Für die Wutbürger und die Langweiler sind die aktuellen Coronaregime-Lockerungen eine erste Mini-Erlösung von dem ganz grossen Bösen. Auf uns wirken sie mit ihren vielen Auflagen aber nicht besonders sexy. Also bleiben wir weiterhin unserer «Quarantäne» treu.

Man muss deren Qualitäten möglichst voll und lange auskosten. Das Leben herunterzufahren tut enorm gut. Endlich kann man seine zahllosen und in hohem Takt aufgestauten Eindrücke aus aller Welt dezent zu Ende verdauen, ohne Terminhektik gemütlich Büro-, Haus- und Gartenpendenzen abtragen, mit den Gedanken ins Reine kommen, physische Ressourcen schonen.

Auch die für die nächste Zukunft geplanten Reisen bleiben auf Eis gelegt. In der Primarschule haben wir einander jeweils gescheite Sprüche in ein Freundschaftsalbum gekritzelt. Ein Dauerbrenner war dieses Gedicht von Goethe:

Willst du immer weiter schweifen?

Sieh, das Gute liegt so nah.

Lerne nur das Glück ergreifen,

Denn das Glück ist immer da.

Klar, wer wie Goethe bis dahin ständig unterwegs gewesen ist, hat gut reden. Es ist aber auch nicht verboten, andere darauf aufmerksam zu machen, dass sie gar nichts verpassen, wenn sie zu Hause bleiben.

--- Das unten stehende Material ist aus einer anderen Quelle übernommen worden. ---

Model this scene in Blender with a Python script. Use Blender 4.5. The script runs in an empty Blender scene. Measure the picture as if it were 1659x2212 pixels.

6 Monate lang schaffen wir die «Quarantäne» problemlos. Dann sind wir auch wieder topfit für ein «richtig neues Leben», 2 Monate lang quer durch Afrika oder so. Andernfalls schalten wir halt für weitere 6 Monate «Lockdown-Programme» auf. Irgendetwas kommt uns immer in den Sinn. So hatte ich mal eine Doktorarbeit angefangen und nie fertig geschrieben, und wenn man sich dann jeden Tag noch je einen Kino-, Theater- und Opernklassiker auftischt, verdaut man ja selbst mit (oder eben auch wegen) intensivem Pausensport bereits wieder ziemlich schlecht.